Of an entirely different type from Mlle. de La Valliere was that haughtiest and most supercilious of all French mistresses, Mme. de Montespan. The picture drawn by M. Saint-Amand does her full justice: “A haughty and opulent beauty, a forest of hair, flashing blue eyes, a complexion of splendid carnation and dazzling whiteness, one of those alluring and radiant countenances which shed brightness around them wherever they appear, an incisive, caustic wit, an unquenchable thirst for riches and pleasure, luxury and power, the manners of a goddess audaciously usurping the place of Juno on Olympus, passion without love, pride without true dignity, splendor without harmony—that was Mme. de Montespan.” And these qualities were the secret of her success as well as of her fall.

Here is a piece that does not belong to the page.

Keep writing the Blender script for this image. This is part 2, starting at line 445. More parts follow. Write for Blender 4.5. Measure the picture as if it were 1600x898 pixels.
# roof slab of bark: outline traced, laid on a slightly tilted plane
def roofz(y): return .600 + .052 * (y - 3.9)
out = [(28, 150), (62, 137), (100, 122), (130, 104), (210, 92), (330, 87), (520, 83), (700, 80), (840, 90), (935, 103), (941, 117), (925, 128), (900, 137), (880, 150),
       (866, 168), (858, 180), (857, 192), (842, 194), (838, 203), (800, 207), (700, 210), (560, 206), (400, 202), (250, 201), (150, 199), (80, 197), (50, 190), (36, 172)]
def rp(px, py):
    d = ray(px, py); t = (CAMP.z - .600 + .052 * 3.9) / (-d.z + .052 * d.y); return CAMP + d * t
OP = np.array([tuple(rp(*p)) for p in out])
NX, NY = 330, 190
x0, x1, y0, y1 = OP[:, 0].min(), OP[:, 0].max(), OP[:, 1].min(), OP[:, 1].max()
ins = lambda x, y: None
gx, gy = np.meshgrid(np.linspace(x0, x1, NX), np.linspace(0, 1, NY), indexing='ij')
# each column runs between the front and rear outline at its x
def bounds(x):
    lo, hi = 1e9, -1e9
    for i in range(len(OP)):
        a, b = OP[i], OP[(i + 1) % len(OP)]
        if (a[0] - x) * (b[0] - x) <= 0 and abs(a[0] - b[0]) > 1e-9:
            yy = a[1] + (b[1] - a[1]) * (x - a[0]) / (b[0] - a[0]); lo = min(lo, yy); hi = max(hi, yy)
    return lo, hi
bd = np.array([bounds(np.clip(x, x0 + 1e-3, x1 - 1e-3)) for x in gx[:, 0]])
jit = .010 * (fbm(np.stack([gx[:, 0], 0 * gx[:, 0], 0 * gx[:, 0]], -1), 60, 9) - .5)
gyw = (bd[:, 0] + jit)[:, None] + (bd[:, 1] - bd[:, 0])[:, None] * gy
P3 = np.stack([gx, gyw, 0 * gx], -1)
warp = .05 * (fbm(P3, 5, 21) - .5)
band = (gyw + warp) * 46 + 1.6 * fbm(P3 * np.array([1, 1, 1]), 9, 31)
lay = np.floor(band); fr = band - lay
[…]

From this description it can easily be divined of what nature was her influence and how she gained and held her power over the king. She won Louis XIV. entirely by her sensual charms, provoked him by her imperious exactions, her ungovernable fits of temper, and her daring sarcasm; always extravagant and unreasonable, she talked constantly of balls and fetes, the glories of court and its scandals. Most exacting, yet never satisfied, she had no regard for the interests or honor of the weak king, to whose lower nature only she appealed.
Mme. de Montespan was of noble birth, being the youngest daughter of Rochechouart, first Duke of Mortemart. She was born in 1641, at the grand old chateau of Tonnay-Charente, and was educated at the convent of Sainte-Marie. Brought up religiously, she at first evinced a much greater tendency toward religion than toward worldly ambition and vanity. Mme. de Caylus, in her Souvenirs, wrote that “far from being born depraved, the future favorite had a nature inherently disinclined to gallantry and tending to virtue. She was flattered at being mistress, not solely for her own pleasure, but on account of the passion of the king; she believed that she could always make him desire what she had resolved never to grant him. She was in despair at her first pregnancy, consoled herself for the second one, and in all the others carried impudence as far as it could go.”
She was known first as Mlle. Tonnay-Charente, and was maid of honor to the Duchess of Orleans. When, at the age of twenty-two, she married the Marquis de Montespan and became lady in waiting to the queen, her beauty, wit, and brilliant conversational powers at once made her the centre of attraction; for several years, however, the king scarcely noticed her. Upon secretly becoming his mistress in 1668 and openly being declared as such two years later, her husband attempted to interfere, and was unceremoniously banished to his estates; in 1676 he was legally separated from her. She persuaded the king to legitimatize their children, who were confided to Mme. Scarron,—afterward Mme. de Maintenon,—who later influenced the king to abandon his mistress.